== RAW DATA

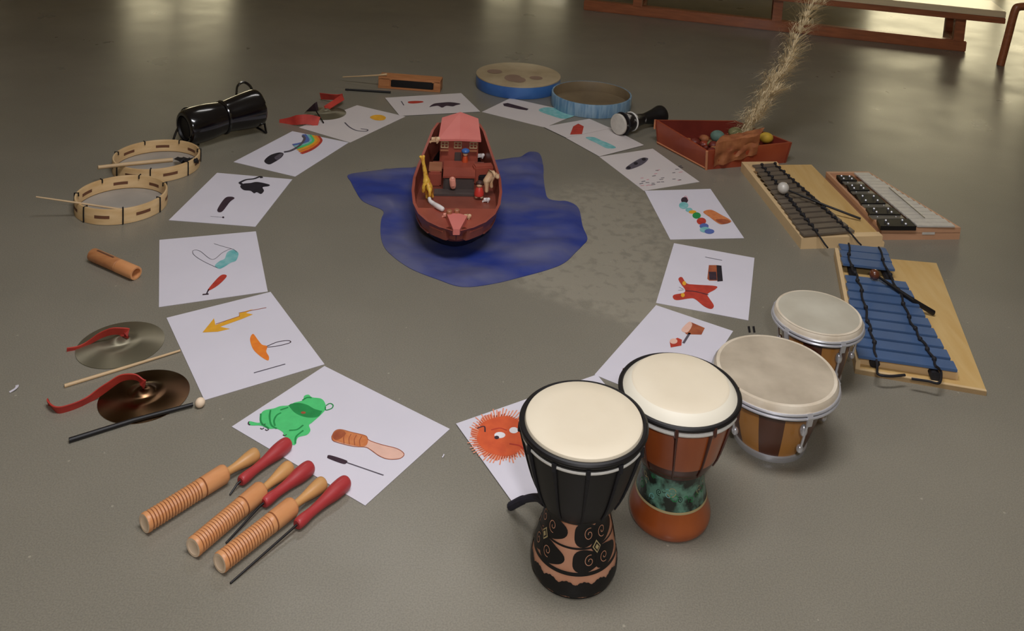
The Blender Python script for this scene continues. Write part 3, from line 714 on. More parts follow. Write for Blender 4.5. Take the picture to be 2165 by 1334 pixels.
b = MB(); p = [Vector((.0845-.047, 1.173-.012, .104)), Vector(at(1135, 1052, .085)), Vector(at(1108, 1056, .05)), Vector(at(1080, 1070, .008))]
b.tube(arc(p, 8), [.0055]*17+[.0065]*8, 'strapnavy', 10); b.build('carrying_strap', d1, world=True)
def zf2(y): return at(1418, y, Y=1.283-.055).z
def deco_marble(w, b):
    z0, z1 = zf2(1086), zf2(1013)
    w.strip(0, lambda a: z0, lambda a: z1, 0, 2*PI, 96, .0008, 'marble')
    for zz in (z0, z1): w.strip(0, lambda a: zz-.0016, lambda a: zz+.0016, 0, 2*PI, 96, .0013, 'marble_line')
    w.strip(0, lambda a: z1+.0016, lambda a: .0975, 0, 2*PI, 96, .0006, 'djdark')
    r = random.Random(5)
    for k in range(46):
        a = 2*PI*k/46+r.random()*.1; zc = z0+(z1-z0)*(.2+.6*r.random())
        w.line(spiral(a, zc, .003+.006*r.random(), .6+r.random(), r.random()*6, r.choice((-1, 1)), .055), .0009, .0014, r.choice(['marble_line', 'd_teal', 'black', 'd_dgreen']))
djembe((.2353, 1.283, 0), [(0, .0590), (.005, .0622), (.014, .0632), (.026, .0600), (.040, .0550), (.055, .0505), (.070, .0480), (.082, .0480), (.098, .0510)],
    [(.096, .0512), (.100, .0545), (.106, .0600), (.122, .0672), (.150, .0745), (.180, .0812), (.204, .0860)],
    .0866, .2192, .0905, 'orange brown djembe with cream skin and green patterned foot, between black djembe and bongos',
    dict(foot='djwood', bowl='djwood', cord='djdark', ring='djdark', a0=FR-.10), deco_marble, 10, 'dome')

# ------------------------------------------------------------------ bongos (a joined pair)
BX, BY = .4350, 1.472; CXb, CYb = .5650, 1.669
t = empty('bongo_drums', ((BX+CXb)/2, (BY+CYb)/2, 0), 0, 'pair of bongos with striped honey and walnut shells and worn skins', 'drum')
axis = math.atan2(CYb-BY, CXb-BX)
def bongo(cx, cy, r_top, r_bot, ztop, rs, skin, lugs, a_off, name):
    R0 = Matrix.Identity(4); R0.translation = (cx, cy, 0)
    sh = MB(R0); ns = 12
    for k in range(ns):
        a0 = a_off+2*PI*k/ns
        sh.rev([(.008, r_bot), (.03, r_bot+(r_top-r_bot)*.28), (.06, r_bot+(r_top-r_bot)*.6), (ztop-.02, r_top)], 'bongo_dark' if k % 2 else 'bongo_light', seg=6, a0=a0, a1=a0+2*PI/ns)
    so = sh.build('shell', t, world=True)
    b = MB(R0); b.rev([(0, r_bot*.9), (0, r_bot+.002), (.005, r_bot+.0035), (.010, r_bot+.0035), (.012, r_bot+.001)], 'chrome', seg=64); b.build('foot_ring', so)
    bo_ = bpy.data.objects[so.name]
    bo_.children[0].data.transform(mw(t).inverted())
    b = MB(R0); b.rev([(ztop-.030, rs-.010), (ztop-.024, rs+.0005), (ztop-.016, rs+.0015), (ztop-.012, rs-.001)], 'black', seg=72); b.build('shadow_collar', t, world=True)  # black ring that also paints the shadow under the hoop
    b = MB(R0)
    n = 72
    for dz, rr, off in ((-.0125, .0024, .0012), (-.0185, .0026, .0022)): b.tube([((rs+off)*math.cos(2*PI*k/n), (rs+off)*math.sin(2*PI*k/n), ztop+dz) for k in range(n+1)], rr, 'chrome', 8, False)
    b.build('rim', t, world=True)
    b = MB(R0); b.rev([(ztop-.014, rs+.0002), (ztop-.006, rs), (ztop-.0012, rs-.003), (ztop, rs*.968), (ztop+.0006, rs*.915), (ztop+.0004, rs*.5), (ztop, 1e-5)], ['skin_rim', 'skin_rim', 'skin_rim', 'skin_rim', skin, skin], seg=72); b.build('drum_skin', t, world=True)
    for a in lugs:
        d = Vector((math.cos(a), math.sin(a), 0)); c = Vector((cx, cy, 0)); s_ = Vector((-d.y, d.x, 0))
        b = MB()
        b.ribbon3([c+d*(rs+.001)+Vector((0, 0, ztop-.010)), c+d*(rs+.005)+Vector((0, 0, ztop-.016)), c+d*(rs+.002)+Vector((0, 0, ztop-.032))], .010, tuple(s_), .003, 'chrome')
        b.tube([c+d*(rs)+Vector((0, 0, ztop-.026)), c+d*(r_top+.004)+Vector((0, 0, .044))], .0022, 'chrome', 8)
        b.ball(c+d*(r_top+.0085)+Vector((0, 0, ztop-.048)), .0085, 'chrome', sc=(.75, .75, 1.25))
        b.ball(c+d*(r_top+.003)+Vector((0, 0, .047)), .0058, 'chrome', sc=(1, 1, 1.3))
        b.build('tuning_lug', t, world=True)
la = math.atan2(at(1667, 889, .07).y-BY, at(1667, 889, .07).x-BX)
bongo(BX, BY, .088, .0610, .1320, .1068, 'skin_worn', [la+2*PI*k/5 for k in range(5)], la-.30, 'b')
bongo(CXb, CYb, .070, .052, .1320, .0845, 'skin_worn2', [-PI/2+.28+2*PI*k/5 for k in range(5)], .4, 's')
b = MB(); mx, my = (BX+.088*math.cos(axis)+CXb-.070*math.cos(axis))/2, (BY+.088*math.sin(axis)+CYb-.07*math.sin(axis))/2
b.box((mx, my, .068), (.092, .05, .045), 'bongo_dark', Matrix.Rotation(axis, 3, 'Z')); b.build('centre_block', t, world=True)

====

Write the full listing out again with every line unchanged, but include no pictures.

- RESULT OF THE TASK:
The Blender Python script for this scene continues. Write part 3, from line 714 on. More parts follow. Write for Blender 4.5. Take the picture to be 2165 by 1334 pixels.
b = MB(); p = [Vector((.0845-.047, 1.173-.012, .104)), Vector(at(1135, 1052, .085)), Vector(at(1108, 1056, .05)), Vector(at(1080, 1070, .008))]
b.tube(arc(p, 8), [.0055]*17+[.0065]*8, 'strapnavy', 10); b.build('carrying_strap', d1, world=True)
def zf2(y): return at(1418, y, Y=1.283-.055).z
def deco_marble(w, b):
    z0, z1 = zf2(1086), zf2(1013)
    w.strip(0, lambda a: z0, lambda a: z1, 0, 2*PI, 96, .0008, 'marble')
    for zz in (z0, z1): w.strip(0, lambda a: zz-.0016, lambda a: zz+.0016, 0, 2*PI, 96, .0013, 'marble_line')
    w.strip(0, lambda a: z1+.0016, lambda a: .0975, 0, 2*PI, 96, .0006, 'djdark')
    r = random.Random(5)
    for k in range(46):
        a = 2*PI*k/46+r.random()*.1; zc = z0+(z1-z0)*(.2+.6*r.random())
        w.line(spiral(a, zc, .003+.006*r.random(), .6+r.random(), r.random()*6, r.choice((-1, 1)), .055), .0009, .0014, r.choice(['marble_line', 'd_teal', 'black', 'd_dgreen']))
djembe((.2353, 1.283, 0), [(0, .0590), (.005, .0622), (.014, .0632), (.026, .0600), (.040, .0550), (.055, .0505), (.070, .0480), (.082, .0480), (.098, .0510)],
    [(.096, .0512), (.100, .0545), (.106, .0600), (.122, .0672), (.150, .0745), (.180, .0812), (.204, .0860)],
    .0866, .2192, .0905, 'orange brown djembe with cream skin and green patterned foot, between black djembe and bongos',
    dict(foot='djwood', bowl='djwood', cord='djdark', ring='djdark', a0=FR-.10), deco_marble, 10, 'dome')

# ------------------------------------------------------------------ bongos (a joined pair)
BX, BY = .4350, 1.472; CXb, CYb = .5650, 1.669
t = empty('bongo_drums', ((BX+CXb)/2, (BY+CYb)/2, 0), 0, 'pair of bongos with striped honey and walnut shells and worn skins', 'drum')
axis = math.atan2(CYb-BY, CXb-BX)
def bongo(cx, cy, r_top, r_bot, ztop, rs, skin, lugs, a_off, name):
    R0 = Matrix.Identity(4); R0.translation = (cx, cy, 0)
    sh = MB(R0); ns = 12
    for k in range(ns):
        a0 = a_off+2*PI*k/ns
        sh.rev([(.008, r_bot), (.03, r_bot+(r_top-r_bot)*.28), (.06, r_bot+(r_top-r_bot)*.6), (ztop-.02, r_top)], 'bongo_dark' if k % 2 else 'bongo_light', seg=6, a0=a0, a1=a0+2*PI/ns)
    so = sh.build('shell', t, world=True)
    b = MB(R0); b.rev([(0, r_bot*.9), (0, r_bot+.002), (.005, r_bot+.0035), (.010, r_bot+.0035), (.012, r_bot+.001)], 'chrome', seg=64); b.build('foot_ring', so)
    bo_ = bpy.data.objects[so.name]
    bo_.children[0].data.transform(mw(t).inverted())
    b = MB(R0); b.rev([(ztop-.030, rs-.010), (ztop-.024, rs+.0005), (ztop-.016, rs+.0015), (ztop-.012, rs-.001)], 'black', seg=72); b.build('shadow_collar', t, world=True)  # black ring that also paints the shadow under the hoop
    b = MB(R0)
    n = 72
    for dz, rr, off in ((-.0125, .0024, .0012), (-.0185, .0026, .0022)): b.tube([((rs+off)*math.cos(2*PI*k/n), (rs+off)*math.sin(2*PI*k/n), ztop+dz) for k in range(n+1)], rr, 'chrome', 8, False)
    b.build('rim', t, world=True)
    b = MB(R0); b.rev([(ztop-.014, rs+.0002), (ztop-.006, rs), (ztop-.0012, rs-.003), (ztop, rs*.968), (ztop+.0006, rs*.915), (ztop+.0004, rs*.5), (ztop, 1e-5)], ['skin_rim', 'skin_rim', 'skin_rim', 'skin_rim', skin, skin], seg=72); b.build('drum_skin', t, world=True)
    for a in lugs:
        d = Vector((math.cos(a), math.sin(a), 0)); c = Vector((cx, cy, 0)); s_ = Vector((-d.y, d.x, 0))
        b = MB()
        b.ribbon3([c+d*(rs+.001)+Vector((0, 0, ztop-.010)), c+d*(rs+.005)+Vector((0, 0, ztop-.016)), c+d*(rs+.002)+Vector((0, 0, ztop-.032))], .010, tuple(s_), .003, 'chrome')
        b.tube([c+d*(rs)+Vector((0, 0, ztop-.026)), c+d*(r_top+.004)+Vector((0, 0, .044))], .0022, 'chrome', 8)
        b.ball(c+d*(r_top+.0085)+Vector((0, 0, ztop-.048)), .0085, 'chrome', sc=(.75, .75, 1.25))
        b.ball(c+d*(r_top+.003)+Vector((0, 0, .047)), .0058, 'chrome', sc=(1, 1, 1.3))
        b.build('tuning_lug', t, world=True)
la = math.atan2(at(1667, 889, .07).y-BY, at(1667, 889, .07).x-BX)
bongo(BX, BY, .088, .0610, .1320, .1068, 'skin_worn', [la+2*PI*k/5 for k in range(5)], la-.30, 'b')
bongo(CXb, CYb, .070, .052, .1320, .0845, 'skin_worn2', [-PI/2+.28+2*PI*k/5 for k in range(5)], .4, 's')
b = MB(); mx, my = (BX+.088*math.cos(axis)+CXb-.070*math.cos(axis))/2, (BY+.088*math.sin(axis)+CYb-.07*math.sin(axis))/2
b.box((mx, my, .068), (.092, .05, .045), 'bongo_dark', Matrix.Rotation(axis, 3, 'Z')); b.build('centre_block', t, world=True)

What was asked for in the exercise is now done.